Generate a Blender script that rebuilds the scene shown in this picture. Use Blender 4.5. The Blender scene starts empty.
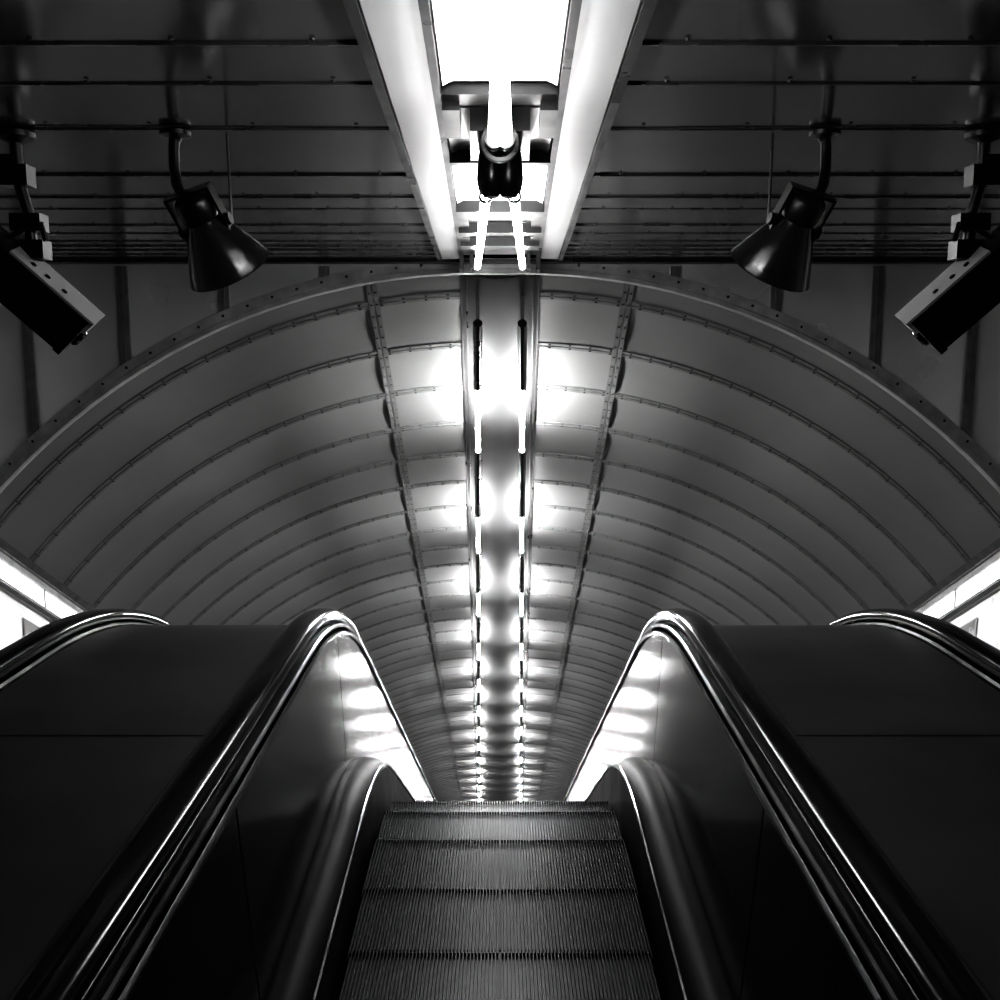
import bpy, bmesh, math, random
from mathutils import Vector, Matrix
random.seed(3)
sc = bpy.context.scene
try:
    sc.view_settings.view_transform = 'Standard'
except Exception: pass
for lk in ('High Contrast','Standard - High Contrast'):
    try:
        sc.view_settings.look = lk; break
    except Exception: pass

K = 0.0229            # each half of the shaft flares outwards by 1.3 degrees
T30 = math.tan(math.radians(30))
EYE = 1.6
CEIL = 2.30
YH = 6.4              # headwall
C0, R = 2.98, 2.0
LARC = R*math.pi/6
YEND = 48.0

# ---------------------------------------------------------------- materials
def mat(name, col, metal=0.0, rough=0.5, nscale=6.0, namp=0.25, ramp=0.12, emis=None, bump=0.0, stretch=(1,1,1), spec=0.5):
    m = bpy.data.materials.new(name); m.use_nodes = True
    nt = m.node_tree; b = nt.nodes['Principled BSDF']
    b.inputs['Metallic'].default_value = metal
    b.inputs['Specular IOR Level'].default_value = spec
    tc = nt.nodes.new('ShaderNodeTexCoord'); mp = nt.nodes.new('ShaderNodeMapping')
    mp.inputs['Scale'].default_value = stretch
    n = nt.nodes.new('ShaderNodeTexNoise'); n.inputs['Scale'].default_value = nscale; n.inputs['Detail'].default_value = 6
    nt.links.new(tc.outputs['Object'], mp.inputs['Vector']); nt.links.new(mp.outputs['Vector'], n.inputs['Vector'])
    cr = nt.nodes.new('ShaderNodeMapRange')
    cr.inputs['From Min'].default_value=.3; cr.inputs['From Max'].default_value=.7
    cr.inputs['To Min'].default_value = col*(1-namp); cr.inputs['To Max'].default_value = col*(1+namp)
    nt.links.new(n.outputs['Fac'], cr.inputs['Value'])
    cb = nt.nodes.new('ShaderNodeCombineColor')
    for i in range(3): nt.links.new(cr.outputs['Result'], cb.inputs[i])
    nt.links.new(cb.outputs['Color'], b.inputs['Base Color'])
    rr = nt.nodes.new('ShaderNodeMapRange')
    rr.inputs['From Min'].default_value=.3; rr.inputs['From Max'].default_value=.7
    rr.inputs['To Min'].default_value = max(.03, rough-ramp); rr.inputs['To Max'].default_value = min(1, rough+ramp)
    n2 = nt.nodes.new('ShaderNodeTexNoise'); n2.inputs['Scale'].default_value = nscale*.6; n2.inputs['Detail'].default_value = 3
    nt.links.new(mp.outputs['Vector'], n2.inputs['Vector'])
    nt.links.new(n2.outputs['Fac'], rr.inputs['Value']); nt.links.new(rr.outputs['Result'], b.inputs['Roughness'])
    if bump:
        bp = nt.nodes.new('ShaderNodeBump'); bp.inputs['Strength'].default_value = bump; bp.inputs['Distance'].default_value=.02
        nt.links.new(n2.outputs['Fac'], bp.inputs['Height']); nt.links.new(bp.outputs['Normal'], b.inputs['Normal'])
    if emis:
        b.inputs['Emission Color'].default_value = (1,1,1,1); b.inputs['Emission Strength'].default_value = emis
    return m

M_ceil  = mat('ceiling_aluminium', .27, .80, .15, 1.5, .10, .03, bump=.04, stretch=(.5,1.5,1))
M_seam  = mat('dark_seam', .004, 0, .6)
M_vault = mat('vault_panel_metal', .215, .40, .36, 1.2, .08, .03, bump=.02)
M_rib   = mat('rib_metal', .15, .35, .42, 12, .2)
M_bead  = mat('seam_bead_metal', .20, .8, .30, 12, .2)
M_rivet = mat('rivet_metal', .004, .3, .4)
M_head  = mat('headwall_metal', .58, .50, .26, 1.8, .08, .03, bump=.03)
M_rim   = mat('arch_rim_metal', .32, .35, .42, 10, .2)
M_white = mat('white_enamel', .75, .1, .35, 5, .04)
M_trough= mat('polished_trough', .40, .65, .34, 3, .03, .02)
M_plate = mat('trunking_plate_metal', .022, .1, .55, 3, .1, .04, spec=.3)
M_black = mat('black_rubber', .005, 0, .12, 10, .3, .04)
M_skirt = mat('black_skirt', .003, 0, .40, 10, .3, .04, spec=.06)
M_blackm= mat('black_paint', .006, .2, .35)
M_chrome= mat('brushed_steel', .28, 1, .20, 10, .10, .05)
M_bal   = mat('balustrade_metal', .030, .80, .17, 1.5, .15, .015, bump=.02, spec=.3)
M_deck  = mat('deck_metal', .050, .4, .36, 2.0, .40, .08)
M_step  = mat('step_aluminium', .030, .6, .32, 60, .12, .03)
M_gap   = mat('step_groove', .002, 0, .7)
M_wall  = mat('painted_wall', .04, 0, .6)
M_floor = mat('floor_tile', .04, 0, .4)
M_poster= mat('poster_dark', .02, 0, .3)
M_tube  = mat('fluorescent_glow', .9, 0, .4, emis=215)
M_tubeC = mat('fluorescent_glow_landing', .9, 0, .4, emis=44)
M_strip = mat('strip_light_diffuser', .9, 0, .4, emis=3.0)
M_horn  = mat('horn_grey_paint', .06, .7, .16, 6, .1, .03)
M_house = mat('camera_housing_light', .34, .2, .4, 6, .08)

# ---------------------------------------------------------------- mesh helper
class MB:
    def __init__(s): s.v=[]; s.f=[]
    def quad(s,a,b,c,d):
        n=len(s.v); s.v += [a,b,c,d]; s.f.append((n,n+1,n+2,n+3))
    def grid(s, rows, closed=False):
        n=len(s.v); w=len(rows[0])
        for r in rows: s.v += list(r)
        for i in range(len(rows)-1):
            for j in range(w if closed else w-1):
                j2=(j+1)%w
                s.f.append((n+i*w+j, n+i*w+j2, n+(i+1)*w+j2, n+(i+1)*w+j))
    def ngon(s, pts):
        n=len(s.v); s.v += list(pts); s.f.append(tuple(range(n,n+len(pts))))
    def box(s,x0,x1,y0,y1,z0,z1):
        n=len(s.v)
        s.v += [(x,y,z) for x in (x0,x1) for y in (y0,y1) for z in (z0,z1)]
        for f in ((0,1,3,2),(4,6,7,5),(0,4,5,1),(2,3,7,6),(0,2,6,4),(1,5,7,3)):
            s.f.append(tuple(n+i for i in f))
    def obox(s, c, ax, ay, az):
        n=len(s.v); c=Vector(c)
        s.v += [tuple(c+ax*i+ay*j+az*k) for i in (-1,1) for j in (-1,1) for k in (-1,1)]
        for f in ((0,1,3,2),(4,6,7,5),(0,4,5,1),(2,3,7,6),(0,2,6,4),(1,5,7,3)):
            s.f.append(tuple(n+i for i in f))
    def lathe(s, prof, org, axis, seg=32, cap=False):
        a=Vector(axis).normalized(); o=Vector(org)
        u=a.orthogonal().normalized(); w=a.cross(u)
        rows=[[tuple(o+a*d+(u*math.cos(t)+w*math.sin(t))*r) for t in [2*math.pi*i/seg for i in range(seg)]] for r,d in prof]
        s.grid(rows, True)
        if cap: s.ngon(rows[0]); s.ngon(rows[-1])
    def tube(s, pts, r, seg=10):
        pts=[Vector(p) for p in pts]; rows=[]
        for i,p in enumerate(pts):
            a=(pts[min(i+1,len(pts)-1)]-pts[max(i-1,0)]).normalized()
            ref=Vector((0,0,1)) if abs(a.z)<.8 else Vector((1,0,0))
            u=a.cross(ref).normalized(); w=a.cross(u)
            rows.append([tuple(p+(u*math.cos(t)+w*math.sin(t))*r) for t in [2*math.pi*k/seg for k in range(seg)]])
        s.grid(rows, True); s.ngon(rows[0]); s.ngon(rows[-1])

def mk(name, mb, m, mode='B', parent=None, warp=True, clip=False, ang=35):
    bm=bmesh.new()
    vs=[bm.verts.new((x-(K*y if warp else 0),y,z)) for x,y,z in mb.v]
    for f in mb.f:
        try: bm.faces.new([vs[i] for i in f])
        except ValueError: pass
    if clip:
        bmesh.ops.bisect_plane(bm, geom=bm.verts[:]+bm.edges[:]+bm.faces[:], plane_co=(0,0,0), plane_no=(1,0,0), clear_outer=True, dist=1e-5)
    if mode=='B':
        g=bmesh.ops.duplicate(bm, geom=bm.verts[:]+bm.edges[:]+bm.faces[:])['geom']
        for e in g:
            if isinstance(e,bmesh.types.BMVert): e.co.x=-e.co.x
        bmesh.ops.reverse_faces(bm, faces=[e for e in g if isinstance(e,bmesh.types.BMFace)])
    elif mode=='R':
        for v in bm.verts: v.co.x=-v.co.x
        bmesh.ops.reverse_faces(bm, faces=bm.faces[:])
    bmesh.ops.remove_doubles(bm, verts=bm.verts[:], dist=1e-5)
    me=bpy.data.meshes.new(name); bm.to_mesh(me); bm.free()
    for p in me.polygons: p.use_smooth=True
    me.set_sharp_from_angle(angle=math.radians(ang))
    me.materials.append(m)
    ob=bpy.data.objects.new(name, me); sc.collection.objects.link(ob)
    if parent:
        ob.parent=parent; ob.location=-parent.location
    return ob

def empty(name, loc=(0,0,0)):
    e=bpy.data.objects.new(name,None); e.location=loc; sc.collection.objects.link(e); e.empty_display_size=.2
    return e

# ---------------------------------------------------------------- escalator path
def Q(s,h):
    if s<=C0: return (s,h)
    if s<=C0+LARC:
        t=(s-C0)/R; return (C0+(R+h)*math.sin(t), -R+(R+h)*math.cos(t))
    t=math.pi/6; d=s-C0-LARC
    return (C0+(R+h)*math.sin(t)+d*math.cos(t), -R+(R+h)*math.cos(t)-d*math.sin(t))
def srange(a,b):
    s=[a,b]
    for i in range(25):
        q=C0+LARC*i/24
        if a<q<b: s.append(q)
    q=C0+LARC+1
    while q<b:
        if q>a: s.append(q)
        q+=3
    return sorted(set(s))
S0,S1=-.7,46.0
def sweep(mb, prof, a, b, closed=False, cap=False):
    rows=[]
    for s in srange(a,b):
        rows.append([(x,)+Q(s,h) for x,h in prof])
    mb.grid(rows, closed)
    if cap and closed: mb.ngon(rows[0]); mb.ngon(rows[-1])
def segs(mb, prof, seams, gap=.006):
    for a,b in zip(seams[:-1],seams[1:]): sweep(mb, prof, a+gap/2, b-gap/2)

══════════

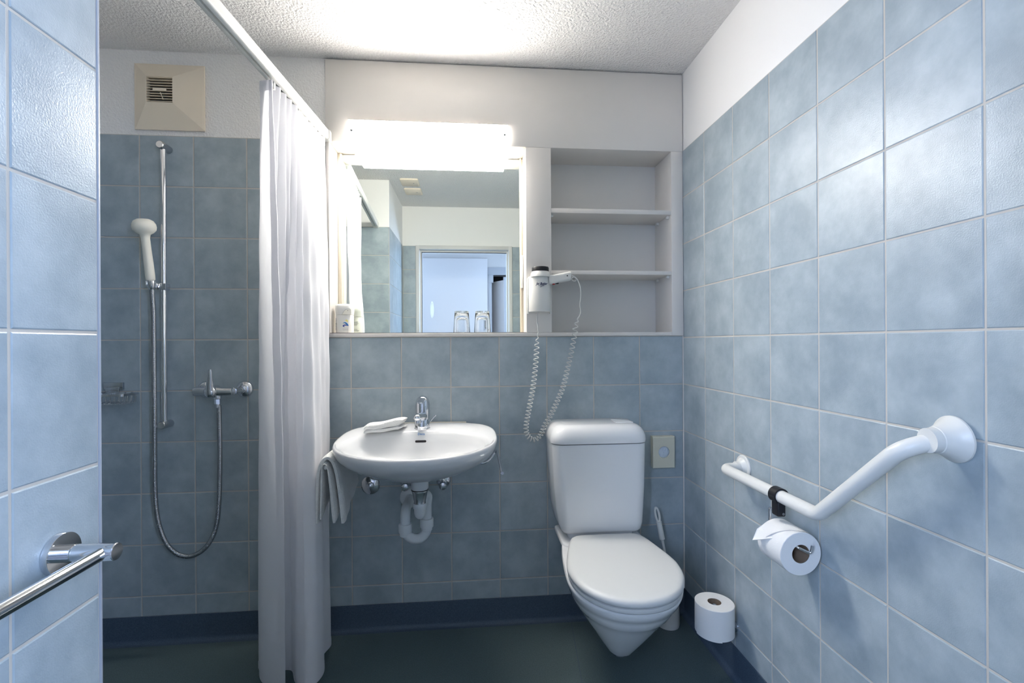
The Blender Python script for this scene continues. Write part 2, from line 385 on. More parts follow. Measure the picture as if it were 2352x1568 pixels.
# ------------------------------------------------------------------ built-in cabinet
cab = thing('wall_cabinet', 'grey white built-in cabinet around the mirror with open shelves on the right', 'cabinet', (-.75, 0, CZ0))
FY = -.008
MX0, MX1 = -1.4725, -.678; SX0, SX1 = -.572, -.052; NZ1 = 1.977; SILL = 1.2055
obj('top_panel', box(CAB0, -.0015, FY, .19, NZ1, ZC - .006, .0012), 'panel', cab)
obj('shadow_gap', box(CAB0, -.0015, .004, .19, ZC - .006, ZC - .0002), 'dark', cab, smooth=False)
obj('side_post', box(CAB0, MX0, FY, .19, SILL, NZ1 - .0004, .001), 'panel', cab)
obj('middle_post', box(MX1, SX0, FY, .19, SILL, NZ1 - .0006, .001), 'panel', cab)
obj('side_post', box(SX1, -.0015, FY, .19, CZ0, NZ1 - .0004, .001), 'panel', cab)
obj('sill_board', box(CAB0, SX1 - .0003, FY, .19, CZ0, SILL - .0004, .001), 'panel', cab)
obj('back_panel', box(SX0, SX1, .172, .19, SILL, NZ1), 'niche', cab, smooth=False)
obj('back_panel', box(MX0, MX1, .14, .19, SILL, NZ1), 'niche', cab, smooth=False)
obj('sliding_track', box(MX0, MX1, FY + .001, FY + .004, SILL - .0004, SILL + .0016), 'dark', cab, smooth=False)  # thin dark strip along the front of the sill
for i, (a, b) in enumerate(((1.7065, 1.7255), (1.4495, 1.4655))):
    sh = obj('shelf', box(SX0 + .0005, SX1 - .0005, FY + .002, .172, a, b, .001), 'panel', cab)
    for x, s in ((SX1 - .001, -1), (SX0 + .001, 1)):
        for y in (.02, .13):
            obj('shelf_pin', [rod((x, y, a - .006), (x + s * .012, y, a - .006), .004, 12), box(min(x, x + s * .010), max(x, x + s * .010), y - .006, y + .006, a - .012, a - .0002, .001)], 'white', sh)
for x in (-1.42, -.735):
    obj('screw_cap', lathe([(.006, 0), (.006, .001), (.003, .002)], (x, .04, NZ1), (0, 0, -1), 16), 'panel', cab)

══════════

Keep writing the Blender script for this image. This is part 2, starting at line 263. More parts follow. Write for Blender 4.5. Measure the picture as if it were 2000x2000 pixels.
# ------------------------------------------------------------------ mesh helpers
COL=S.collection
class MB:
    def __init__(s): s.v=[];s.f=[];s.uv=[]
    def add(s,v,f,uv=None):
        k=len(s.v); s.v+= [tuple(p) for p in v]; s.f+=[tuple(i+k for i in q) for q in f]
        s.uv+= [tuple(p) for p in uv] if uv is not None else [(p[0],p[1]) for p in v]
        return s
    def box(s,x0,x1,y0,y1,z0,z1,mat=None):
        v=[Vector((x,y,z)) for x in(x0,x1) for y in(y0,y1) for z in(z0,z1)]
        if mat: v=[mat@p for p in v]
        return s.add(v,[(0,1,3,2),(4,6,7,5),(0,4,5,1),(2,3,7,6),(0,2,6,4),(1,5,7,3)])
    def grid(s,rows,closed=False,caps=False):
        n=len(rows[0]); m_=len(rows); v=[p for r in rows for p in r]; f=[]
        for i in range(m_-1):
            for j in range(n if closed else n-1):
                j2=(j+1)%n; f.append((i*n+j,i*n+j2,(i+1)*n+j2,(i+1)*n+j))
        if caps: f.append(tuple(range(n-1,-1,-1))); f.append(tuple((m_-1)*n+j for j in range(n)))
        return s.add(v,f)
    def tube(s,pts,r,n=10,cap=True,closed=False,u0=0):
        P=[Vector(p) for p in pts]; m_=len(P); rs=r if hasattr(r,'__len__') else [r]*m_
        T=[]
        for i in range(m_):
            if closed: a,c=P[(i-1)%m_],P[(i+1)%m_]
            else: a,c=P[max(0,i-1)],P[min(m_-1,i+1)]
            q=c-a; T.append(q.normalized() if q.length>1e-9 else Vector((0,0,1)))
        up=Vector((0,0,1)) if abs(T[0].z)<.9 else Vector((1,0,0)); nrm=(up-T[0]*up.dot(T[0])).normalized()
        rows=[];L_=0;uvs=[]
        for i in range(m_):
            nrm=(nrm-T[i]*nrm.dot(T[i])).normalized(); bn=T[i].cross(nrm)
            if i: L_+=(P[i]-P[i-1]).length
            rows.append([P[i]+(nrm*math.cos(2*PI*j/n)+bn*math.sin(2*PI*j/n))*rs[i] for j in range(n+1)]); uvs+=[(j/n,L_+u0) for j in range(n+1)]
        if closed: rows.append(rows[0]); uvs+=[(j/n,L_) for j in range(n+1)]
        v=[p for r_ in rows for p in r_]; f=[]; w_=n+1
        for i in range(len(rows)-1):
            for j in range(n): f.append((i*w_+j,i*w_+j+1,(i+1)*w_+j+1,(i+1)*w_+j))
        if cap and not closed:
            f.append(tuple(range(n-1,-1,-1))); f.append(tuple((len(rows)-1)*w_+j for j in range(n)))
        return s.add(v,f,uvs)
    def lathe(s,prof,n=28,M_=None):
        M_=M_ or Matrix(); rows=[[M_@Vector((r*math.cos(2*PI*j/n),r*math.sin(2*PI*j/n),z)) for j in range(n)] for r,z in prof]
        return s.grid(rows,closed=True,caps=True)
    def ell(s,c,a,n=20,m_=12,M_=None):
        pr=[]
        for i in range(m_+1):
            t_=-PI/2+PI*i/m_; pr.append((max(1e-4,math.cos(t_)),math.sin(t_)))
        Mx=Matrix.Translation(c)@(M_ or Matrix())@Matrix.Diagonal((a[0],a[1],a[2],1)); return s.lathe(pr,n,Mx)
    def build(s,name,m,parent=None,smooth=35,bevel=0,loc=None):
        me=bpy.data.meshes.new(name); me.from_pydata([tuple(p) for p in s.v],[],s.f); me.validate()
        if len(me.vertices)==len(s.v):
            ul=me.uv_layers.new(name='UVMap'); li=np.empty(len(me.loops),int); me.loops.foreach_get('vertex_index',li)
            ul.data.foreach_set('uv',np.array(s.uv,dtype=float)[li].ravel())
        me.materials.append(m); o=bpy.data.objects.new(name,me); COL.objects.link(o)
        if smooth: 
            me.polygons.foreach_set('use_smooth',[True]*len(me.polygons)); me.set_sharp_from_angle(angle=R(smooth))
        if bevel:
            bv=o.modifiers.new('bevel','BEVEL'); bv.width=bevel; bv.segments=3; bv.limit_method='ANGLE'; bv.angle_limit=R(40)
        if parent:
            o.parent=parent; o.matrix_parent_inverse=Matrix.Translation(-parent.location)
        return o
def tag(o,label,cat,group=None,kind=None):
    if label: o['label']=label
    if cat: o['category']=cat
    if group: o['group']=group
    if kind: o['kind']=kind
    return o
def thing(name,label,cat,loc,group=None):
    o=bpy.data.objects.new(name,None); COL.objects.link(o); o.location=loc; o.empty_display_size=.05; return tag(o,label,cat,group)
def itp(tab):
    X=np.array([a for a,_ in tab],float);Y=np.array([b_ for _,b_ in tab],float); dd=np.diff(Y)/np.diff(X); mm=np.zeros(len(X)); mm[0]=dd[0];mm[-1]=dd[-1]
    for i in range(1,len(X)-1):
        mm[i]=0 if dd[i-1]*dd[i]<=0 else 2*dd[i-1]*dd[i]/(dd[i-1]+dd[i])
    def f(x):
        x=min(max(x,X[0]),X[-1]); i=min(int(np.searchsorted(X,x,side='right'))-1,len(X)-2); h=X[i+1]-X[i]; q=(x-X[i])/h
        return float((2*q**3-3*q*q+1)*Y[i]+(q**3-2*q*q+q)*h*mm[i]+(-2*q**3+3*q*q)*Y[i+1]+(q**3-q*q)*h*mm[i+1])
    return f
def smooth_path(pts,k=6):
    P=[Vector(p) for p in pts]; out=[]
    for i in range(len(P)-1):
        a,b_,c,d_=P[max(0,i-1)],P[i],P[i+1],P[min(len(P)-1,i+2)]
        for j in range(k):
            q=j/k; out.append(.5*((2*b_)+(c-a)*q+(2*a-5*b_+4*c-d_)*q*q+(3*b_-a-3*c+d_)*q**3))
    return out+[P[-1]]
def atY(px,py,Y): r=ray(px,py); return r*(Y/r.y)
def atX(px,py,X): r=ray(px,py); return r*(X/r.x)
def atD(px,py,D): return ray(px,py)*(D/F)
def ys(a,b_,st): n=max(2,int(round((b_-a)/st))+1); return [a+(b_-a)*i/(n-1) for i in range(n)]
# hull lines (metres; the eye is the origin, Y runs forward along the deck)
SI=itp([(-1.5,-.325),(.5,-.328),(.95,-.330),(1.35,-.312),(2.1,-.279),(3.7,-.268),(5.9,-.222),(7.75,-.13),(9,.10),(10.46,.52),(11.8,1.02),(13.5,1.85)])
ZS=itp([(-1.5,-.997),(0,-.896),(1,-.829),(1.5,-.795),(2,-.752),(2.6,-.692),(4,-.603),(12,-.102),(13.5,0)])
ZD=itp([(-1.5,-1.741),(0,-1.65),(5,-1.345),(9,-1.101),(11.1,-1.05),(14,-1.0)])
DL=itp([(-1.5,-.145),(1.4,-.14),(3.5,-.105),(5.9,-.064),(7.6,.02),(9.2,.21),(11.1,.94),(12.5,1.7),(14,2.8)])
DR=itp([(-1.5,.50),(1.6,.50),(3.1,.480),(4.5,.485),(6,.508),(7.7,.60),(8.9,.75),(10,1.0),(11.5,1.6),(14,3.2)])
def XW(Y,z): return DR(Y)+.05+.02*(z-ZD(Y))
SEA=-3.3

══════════

Exercise objective:
Leave out every picture, then retype exactly the lines from the one containing "Generate a Blender" through the one containing "YEND = 48.0".

Written response:
Generate a Blender script that rebuilds the scene shown in this picture. Use Blender 4.5. The Blender scene starts empty.
import bpy, bmesh, math, random
from mathutils import Vector, Matrix
random.seed(3)
sc = bpy.context.scene
try:
    sc.view_settings.view_transform = 'Standard'
except Exception: pass
for lk in ('High Contrast','Standard - High Contrast'):
    try:
        sc.view_settings.look = lk; break
    except Exception: pass

K = 0.0229            # each half of the shaft flares outwards by 1.3 degrees
T30 = math.tan(math.radians(30))
EYE = 1.6
CEIL = 2.30
YH = 6.4              # headwall
C0, R = 2.98, 2.0
LARC = R*math.pi/6
YEND = 48.0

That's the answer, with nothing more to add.